* Task goal
Return all the data, word for word.

## BEGIN Data shown

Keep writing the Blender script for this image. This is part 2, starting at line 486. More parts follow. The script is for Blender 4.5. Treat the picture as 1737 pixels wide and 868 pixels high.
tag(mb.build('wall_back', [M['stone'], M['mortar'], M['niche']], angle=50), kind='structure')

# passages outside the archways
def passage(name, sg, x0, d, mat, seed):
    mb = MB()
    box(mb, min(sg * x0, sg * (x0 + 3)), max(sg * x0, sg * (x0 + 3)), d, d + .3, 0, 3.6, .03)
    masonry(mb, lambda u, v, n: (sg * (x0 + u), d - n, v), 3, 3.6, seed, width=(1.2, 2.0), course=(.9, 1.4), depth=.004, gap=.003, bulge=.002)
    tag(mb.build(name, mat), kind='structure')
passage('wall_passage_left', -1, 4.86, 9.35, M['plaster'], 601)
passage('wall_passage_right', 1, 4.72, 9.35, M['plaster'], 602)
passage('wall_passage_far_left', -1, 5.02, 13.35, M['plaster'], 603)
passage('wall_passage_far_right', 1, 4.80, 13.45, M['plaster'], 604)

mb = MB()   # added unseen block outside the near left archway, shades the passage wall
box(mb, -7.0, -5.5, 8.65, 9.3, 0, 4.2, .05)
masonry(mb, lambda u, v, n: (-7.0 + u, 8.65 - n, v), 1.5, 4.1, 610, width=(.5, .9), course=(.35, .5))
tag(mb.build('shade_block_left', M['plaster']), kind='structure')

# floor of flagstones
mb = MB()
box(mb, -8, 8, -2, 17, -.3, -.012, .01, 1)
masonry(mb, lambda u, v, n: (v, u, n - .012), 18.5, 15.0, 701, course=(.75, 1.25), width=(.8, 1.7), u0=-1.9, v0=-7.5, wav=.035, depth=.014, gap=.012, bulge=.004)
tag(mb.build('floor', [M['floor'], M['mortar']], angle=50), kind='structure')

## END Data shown

* Solution to the exercise
Keep writing the Blender script for this image. This is part 2, starting at line 486. More parts follow. The script is for Blender 4.5. Treat the picture as 1737 pixels wide and 868 pixels high.
tag(mb.build('wall_back', [M['stone'], M['mortar'], M['niche']], angle=50), kind='structure')

# passages outside the archways
def passage(name, sg, x0, d, mat, seed):
    mb = MB()
    box(mb, min(sg * x0, sg * (x0 + 3)), max(sg * x0, sg * (x0 + 3)), d, d + .3, 0, 3.6, .03)
    masonry(mb, lambda u, v, n: (sg * (x0 + u), d - n, v), 3, 3.6, seed, width=(1.2, 2.0), course=(.9, 1.4), depth=.004, gap=.003, bulge=.002)
    tag(mb.build(name, mat), kind='structure')
passage('wall_passage_left', -1, 4.86, 9.35, M['plaster'], 601)
passage('wall_passage_right', 1, 4.72, 9.35, M['plaster'], 602)
passage('wall_passage_far_left', -1, 5.02, 13.35, M['plaster'], 603)
passage('wall_passage_far_right', 1, 4.80, 13.45, M['plaster'], 604)

mb = MB()   # added unseen block outside the near left archway, shades the passage wall
box(mb, -7.0, -5.5, 8.65, 9.3, 0, 4.2, .05)
masonry(mb, lambda u, v, n: (-7.0 + u, 8.65 - n, v), 1.5, 4.1, 610, width=(.5, .9), course=(.35, .5))
tag(mb.build('shade_block_left', M['plaster']), kind='structure')

# floor of flagstones
mb = MB()
box(mb, -8, 8, -2, 17, -.3, -.012, .01, 1)
masonry(mb, lambda u, v, n: (v, u, n - .012), 18.5, 15.0, 701, course=(.75, 1.25), width=(.8, 1.7), u0=-1.9, v0=-7.5, wav=.035, depth=.014, gap=.012, bulge=.004)
tag(mb.build('floor', [M['floor'], M['mortar']], angle=50), kind='structure')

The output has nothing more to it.